If MS doesn't wise up soon then I honestly fear the worst has yet to come, and it will most likely start somewhere next year. You do the math.
Why waste tens of kilobytes of disc space storing cookies when THE CLOUD can take the strain? Worried that you will not receive the correct marketing messages when out and about because the right cookies aren't on your device? Worry no more - THE CLOUD will help you, courtesy of Microsoft!
So ... like cookies, but Microsoft can see and control them, users can't necessarily delete or even view them, being on MS servers? I'll be rushing to implement that ...
For individual sites/domains you can already achieve this for free, with session state stored on your own servers. Presumably, this is all about sites sharing data across domains, outside the user's control - no thanks. I see the appeal there for advertisers, of course, but for users?
So Microsoft are "looking into it" and there's a great big article to detail this, which also mentions - almost as a throw-away remark - that Google and Amazon are already working on systems to the same effect... and yet the howls of outrage are directed almost solely at Microsoft.
I hope that in about 10-20 years time, when Google rules all our personal data, spams us with adverts we cannot block and sells our personal information to the NSA and any and all third-party clients who have enough money, that everyone remembers this.
It's not that I'm particularly pro-Microsoft, but I am definitely pro-competition. The fact that Microsoft recognise they need to shift their approach gets a thumbs-up from me, regardless of their past or how clumsy their approach. Competition, even if it comes from a source with a checkered past, is better than a new near-monopoly rising.

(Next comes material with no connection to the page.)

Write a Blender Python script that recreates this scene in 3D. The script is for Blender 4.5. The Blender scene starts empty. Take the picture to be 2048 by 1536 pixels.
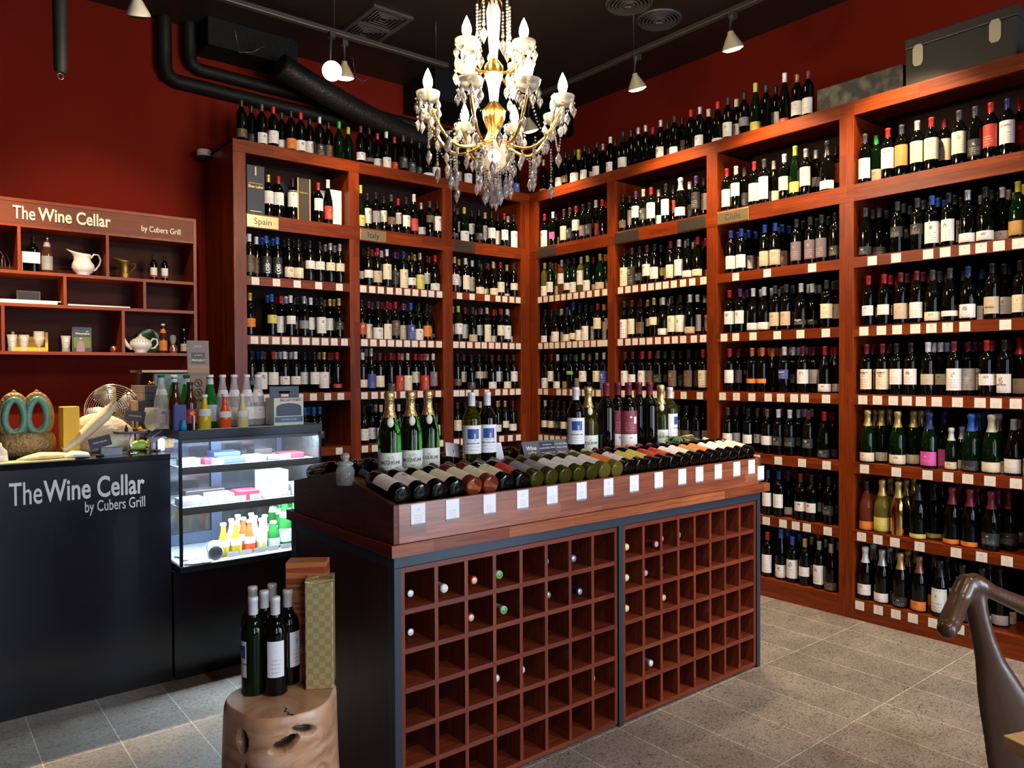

@RyokuMas: "Google and Amazon are already working on systems to the same effect... and yet the howls of outrage are directed almost solely at Microsoft."
I do know Google uses redirects in their search results that tells them what you find interesting. What else do Google and Amazon use in these systems to same effect?
Does anyone of us want our browsing data stored in Redmond's own servers or shared with third parties. I fail to understand how a company that hands over data to the NSA is in the business of "maintaining customer privacy". If they're not using cookies then I assume this replacement technology is using some kind of hidden web bugs. Personally I couldn't give a fig about the needs of businesses who rely on cookies. A much bigger priority and what I do care about is my rights to privacy, as such I will be opting out of any such system. There is a way of opting out isn't there. You did ask them?
Normal human beings have long been able to avoid using IE, especially legacy versions. Some corporate and government diehards seem to be fixated on IE for their own systems.
How many will welcome built-in super-cookies which call back to their Microsoft Overlords?